Friday, March 21, 2008

eating bugs

I have to say, I have a new found appetite for bugs after watching the chimps in this video artfully 'fish' for termites. Yet the best part about the video is how the researchers turned into instant wrecks when they tried it. Of course, being National Geographic, the announcer has to make the obvious connection between fishing for termites and chimps forging weapons (which they would no doubt use to hunt Wooly Mammoths).

NATIONAL GEOGRAPHIC

Wednesday, March 19, 2008

Small White Lady's Slipper

This is the draft video I put together of the Small White Lady's Slipper on Bkejwanong Territory. I believe the community holds the largest population in Canada, and is one of two or three sites in Ontario. You'll notice how severe shoreline erosion is to the plant. The most ironic part about the situation is how the invasive phragmites plant is actually holding parts of the shore (and the plants) in place. Phragmites is taking over like wildfire, and indeed is the source of massive wildfires in the spring. The plant has long tendril roots, which you'll see, and does not allow much else (waterfowl, indigenous reeds, prairie flowers, etc...) to grow.

Music is "Salka" by Sigur-Ros.

Saturday, February 09, 2008

a post!

I watched the video produced by Amanda Baggs about a week ago, and I've been thinking about it ever since.

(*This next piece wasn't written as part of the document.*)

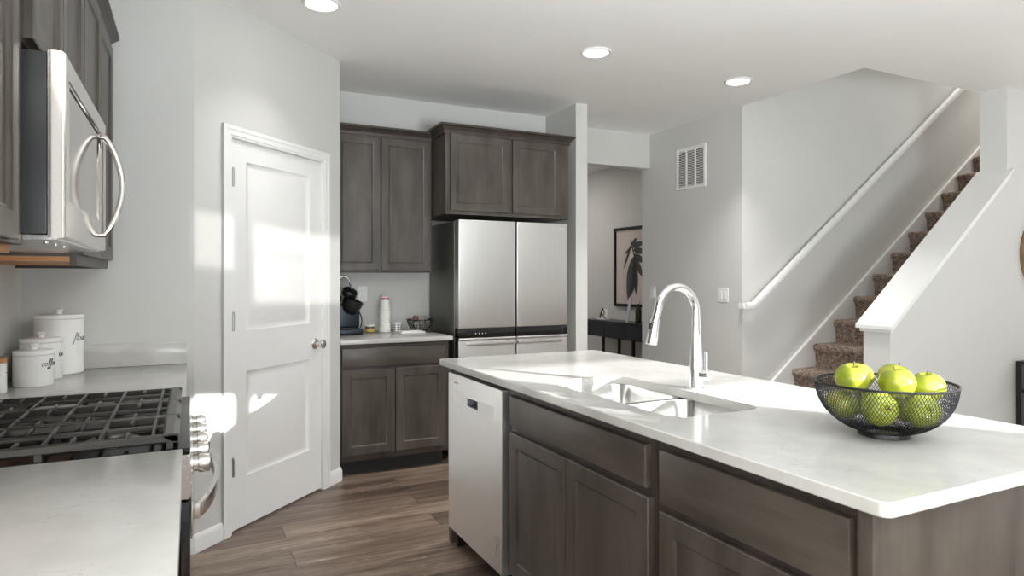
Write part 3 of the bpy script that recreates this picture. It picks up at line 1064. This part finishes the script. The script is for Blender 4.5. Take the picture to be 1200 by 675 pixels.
# faucet
FX, FY = 1.672, 1.855
fa = thing('faucet', 'tall gooseneck pull-down faucet standing behind the island sink', 'faucet', (FX, FY, .914))
b = B()
b.lathe([(.031, 0), (.031, .004), (.027, .008), (.0265, .06), (.0255, .085), (.020, .17), (.0165, .24), (.0155, .26)], (FX, FY, .9145), (0, 0, 1), 28, cap1=True)
build('body', b, M['faucet'], fa)
ar = []
R_ = .088
for i in range(21):
    a = pi * i / 20 * 0.97
    ar.append((FX - R_ + R_ * cos(a), FY, 1.195 + R_ * 1.06 * sin(a)))
ex = ar[-1]
ar = [(FX, FY, 1.165)] + ar + [(ex[0] - .012, FY, ex[2] - .035)]
b = B(); b.tube(ar, [.0155] + [.0150] * 21 + [.0150], 16); build('spout', b, M['faucet'], fa)
h0 = Vector(ar[-1]); hd = Vector((-.20, 0, -1)).normalized()
b = B(); b.lathe([(.0165, -.004), (.0168, .02), (.019, .045), (.0215, .078), (.0215, .084), (.017, .087), (.001, .085)], h0, hd, 24); sp = build('spray_head', b, M['faucet'], fa)
b = B(); b.box(-.003, .003, -.006, .006, -.012, .012, .002, 1, Matrix.Translation(h0 + hd * .022 + Vector((-.0165, 0, .003))) @ Matrix.Rotation(radians(12), 4, 'Y')); build('spray_button', b, M['black'], sp)
b = B()
hx = Vector((.35, -.94, 0)).normalized()
b.lathe([(.017, .010), (.0185, .014), (.0185, .052), (.0165, .056), (.001, .057)], (FX, FY, .967), hx, 20)
hb = build('handle_hub', b, M['faucet'], fa)
lp = Vector((FX, FY, .967)) + hx * .040
b = B(); b.tube([lp, lp + Vector((0, 0, .04)), lp + Vector((.0, 0, .085))], [.0065, .006, .0062], 10); build('handle_lever', b, M['faucet'], hb)

# ------------------------------------------------------------------ fruit bowl and apples
BX, BY = 1.612, 1.088
fbw = thing('fruit_bowl', 'black wire mesh bowl holding the green apples on the island', 'bowl', (BX, BY, .914))
RB, DB, ZR = .163, .130, 1.050
NA, NR = 120, 22
b = B()
grid = []
for j in range(NR + 1):
    t = j / NR
    ph = radians(17) + t * radians(73)
    r = RB * sin(ph) ** 0.82; z = ZR - DB * cos(ph)
    grid.append([Vector((BX + r * cos(2 * pi * (i + 0.5 * (j % 2)) / NA), BY + r * sin(2 * pi * (i + 0.5 * (j % 2)) / NA), z)) for i in range(NA)])
wr = .00075


def wire(b, a, c, r):
    t = (c - a).normalized()
    u = t.orthogonal().normalized() * r
    v = t.cross(u).normalized() * r
    A = [b.bm.verts.new(a + q) for q in (u, (-u + v * 1.7) * .5 * 1.15, (-u - v * 1.7) * .5 * 1.15)]
    C_ = [b.bm.verts.new(c + q) for q in (u, (-u + v * 1.7) * .5 * 1.15, (-u - v * 1.7) * .5 * 1.15)]
    for k in range(3):
        b.bm.faces.new((A[k], A[(k + 1) % 3], C_[(k + 1) % 3], C_[k]))


for j in range(NR):
    for i in range(NA):
        if j % 2 == 0:
            wire(b, grid[j][i], grid[j + 1][i], wr); wire(b, grid[j][i], grid[j + 1][i - 1], wr)
        else:
            wire(b, grid[j][i], grid[j + 1][i], wr); wire(b, grid[j][i], grid[j + 1][(i + 1) % NA], wr)
build('wire_mesh', b, M['black_metal'], fbw, smooth=False)
b = B(); b.tube([(BX + RB * cos(2 * pi * i / 64), BY + RB * sin(2 * pi * i / 64), ZR) for i in range(64)], .0032, 8, closed=True); build('rim', b, M['black_metal'], fbw)
b = B()
b.lathe([(.060, 0), (.062, .002), (.060, .013), (.057, .013), (.058, .003), (.060, 0)], (BX, BY, .9142), (0, 0, 1), 40, False, False)
build('foot', b, M['black_metal'], fbw)

m, nt, p = new_mat('green_apple_skin')
v = coords(nt)
f = noise(nt, v, 16, 3, 0.5)
nt.links.new(ramp(nt, f, [(0.25, lin(100, 116, 26)), (0.55, lin(140, 148, 42)), (0.8, lin(176, 164, 82))]), p.inputs['Base Color'])
p.inputs['Roughness'].default_value = 0.22
p.inputs['Subsurface Weight'].default_value = 0.0
p.inputs['Subsurface Radius'].default_value = (.01, .012, .004)
M['apple'] = m
M['stem'] = plain('brown_stem', lin(92, 70, 44), 0.7)
AP = [(-.082, 0, 1.062, 'green apple at the left end of the top layer in the wire bowl', 12),
      (-.034, .072, 1.054, 'green apple behind the left one in the wire bowl', -8),
      (.004, -.050, 1.056, 'green apple front and centre above the rim of the wire bowl', 4),
      (.066, .064, 1.052, 'green apple at the back right of the wire bowl', -14),
      (.097, -.022, 1.042, 'green apple at the right end of the top layer in the wire bowl', 9),
      (-.053, -.072, .996, 'lower front green apple seen through the mesh on the left', 80),
      (.054, -.072, .990, 'lower front green apple seen through the mesh on the right', 75),
      (0, .060, .984, 'green apple at the back under the others in the wire bowl', 20),
      (-.088, .044, .984, 'green apple low on the left side of the wire bowl', -30),
      (.090, .048, .976, 'green apple low on the right side of the wire bowl', 25)]
FW = Vector((.4431, .8965, 0)); RT = Vector((.8965, -.4431, 0))
ap0 = None
for k, (la, de, z, lab, tilt) in enumerate(AP):
    pos = Vector((BX, BY, z)) + RT * la + FW * de
    if ap0 is None:
        ap0 = thing('apple', lab, 'apple', (0, 0, 0), 'green apples in the wire bowl')
        b = B()
        prof = []
        for i in range(25):
            th = -pi / 2 + pi * i / 24
            r = .0425 * cos(th) ** 0.92 if cos(th) > 1e-6 else 0
            zz = .037 * sin(th)
            r *= 1 + .035 * sin(th)
            if i > 12:
                q = max(0, 1 - r / .020)
                zz -= .012 * q * q
            else:
                q = max(0, 1 - r / .014)
                zz += .006 * q * q
            prof.append((r, zz))
        b.lathe(prof, (0, 0, 0), (0, 0, 1), 32, False, False)
        bmesh.ops.remove_doubles(b.bm, verts=b.bm.verts, dist=4e-4)
        build('flesh', b, M['apple'], ap0)
        b = B(); b.tube([(0, 0, .022), (.001, 0, .032), (.004, .001, .042)], [.0014, .0013, .002], 6); build('stem', b, M['stem'], ap0)
        ap0.location = pos
        ap0.rotation_euler = (radians(tilt), radians(k * 7 % 20 - 10), k * 1.3)
    else:
        dup(ap0, pos, lab, (radians(tilt), radians(k * 7 % 20 - 10), k * 1.3 if abs(tilt) < 60 else radians(-26)))

# ------------------------------------------------------------------ canisters
GL = {   # pen strokes of a slanted script, x right, y up, x-height 1
    'f': ([(0, .3), (.35, .75), (.62, 1.7), (.55, 2.1), (.36, 1.8), (.25, .6), (.12, -.7), (.02, -1.0), (-.06, -.75), (.2, -.1), (.55, .35)], .55),
    'l': ([(0, .3), (.35, .9), (.55, 1.7), (.48, 2.0), (.32, 1.6), (.26, .5), (.36, .02), (.6, .35)], .58),
    'o': ([(.45, .95), (.15, .8), (.05, .4), (.2, .02), (.45, .15), (.55, .6), (.42, .95), (.6, .85), (.8, .9)], .78),
    'u': ([(0, .35), (.2, .95), (.16, .4), (.26, .02), (.48, .25), (.64, .95), (.58, .35), (.68, .02), (.88, .35)], .86),
    'r': ([(0, .35), (.2, .85), (.26, 1.1), (.42, .95), (.52, .95), (.46, .4), (.54, .02), (.75, .3)], .70),
    'c': ([(.6, .8), (.42, .98), (.14, .75), (.08, .3), (.26, .0), (.5, .12), (.72, .4)], .70),
    'e': ([(0, .35), (.35, .5), (.5, .78), (.36, 1.0), (.16, .75), (.14, .25), (.32, .0), (.55, .12), (.72, .38)], .68),
    't': ([(0, .3), (.3, .9), (.42, 1.6), (.3, .7), (.26, .2), (.4, .0), (.62, .35)], .6),
    'a': ([(.5, .9), (.2, .85), (.05, .4), (.2, .02), (.42, .3), (.56, .9), (.5, .3), (.6, .02), (.8, .35)], .78),
}


def canister(x, y, r, h, word, label, az0, size):
    c = thing('canister', label, 'canister', (x, y, .9145), 'white ceramic canisters')
    b = B()
    b.lathe([(r * .96, 0), (r, .004), (r, h - .022), (r * .985, h - .018)], (x, y, .9145), (0, 0, 1), 48); jar = build('jar', b, M['ceramic'], c)
    b = B()
    b.lathe([(r * .985, h - .017), (r * 1.01, h - .016), (r * 1.01, h - .004), (r * .97, h), (r * .4, h + .003), (.011, h + .004), (.009, h + .010), (.015, h + .015), (.017, h + .021), (.012, h + .026), (.001, h + .027)], (x, y, .9145), (0, 0, 1), 48)
    build('lid', b, M['ceramic'], c)
    # the word written around the jar
    b = B()
    cur = 0.0
    zb = .9145 + h * .56
    rr = r + .0006
    for ch in word:
        pts, adv = GL[ch]
        sm = catmull([(px_, py_, 0) for px_, py_ in pts], 5)
        tp = []
        for q in sm:
            ux = (cur + q.x + q.y * .12) * size * 1.3
            a = az0 + ux / rr
            tp.append((x + rr * cos(a), y + rr * sin(a), zb + q.y * size))
        b.tube(tp, .0009, 5)
        cur += adv
    if word == 't' or 't' in word:
        ux0 = .05 * size; ux1 = .75 * size
        b.tube([(x + rr * cos(az0 + u / rr), y + rr * sin(az0 + u / rr), zb + 1.15 * size) for u in (ux0, (ux0 + ux1) / 2, ux1)], .0008, 5)
    build('lettering', b, M['ink'], jar, label='black handwritten word')


canister(-.500, 3.365, .090, .250, 'flour', 'tallest white ceramic canister lettered with a word starting fl', radians(-48), .0165)
canister(-.535, 3.200, .073, .165, 'tea', 'middle sized white ceramic canister between the tall and the short one', radians(-30), .011)
canister(-.530, 3.030, .066, .133, 'coffee', 'shortest white ceramic canister with coffee lettering, nearest the range', radians(-60), .0125)
cj = thing('lidded_jar', 'slim white jar with a brown lid at the left edge beside the canisters', 'jar', (-.607, 2.87, .9145))
b = B(); b.lathe([(.024, 0), (.027, .004), (.027, .066), (.025, .068), (.025, .071), (.027, .073), (.027, .104), (.025, .106)], (-.607, 2.87, .9145), (0, 0, 1), 32); build('jar', b, M['ceramic'], cj)
b = B(); b.lathe([(.0255, .1065), (.027, .108), (.027, .120), (.024, .123), (.001, .124)], (-.607, 2.87, .9145), (0, 0, 1), 32); build('lid', b, M['raw'], cj, label='brown wooden lid')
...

Specifically, it reminded me of a couple things. Firstly, I recalled a line from Gaston Bachelard's book Water and Dreams in which he makes the argument that people who live near water all their life, know the water as a poetic reality, rather than as a determined, and I might say, a strict linear quality. Secondly, I was reminded of when I shared some of my research with a friend (perhaps a bit too enthusiastically), only to find he just didn't get what I was trying to say. The frustration arose when I tried to suggest that an animated experience of reality can allow for the presence of what some Anthropologists (Hallowell, Ingold) consider the other-than-human beings that fill old stories and mythology. This potential, or possibility, arises through a communication with the world that defies the strict edicts of what the modern world considers communication. The communication does not have to be expressed in English, on television, or on the internet, but I like to think it comes from the experience of being here and listening and the repetition of this. It may be in thunderclouds that are other-than mere meteorological phenomena or it may be in snowfall that is other-than frozen crystalized precipitation. I like to think of these things as Bachelard, as the poetic realities, that if we're fortunate enough may find words not easily distilled in English, the poetic realities that move us to engage with the world in anti-modern dialogue.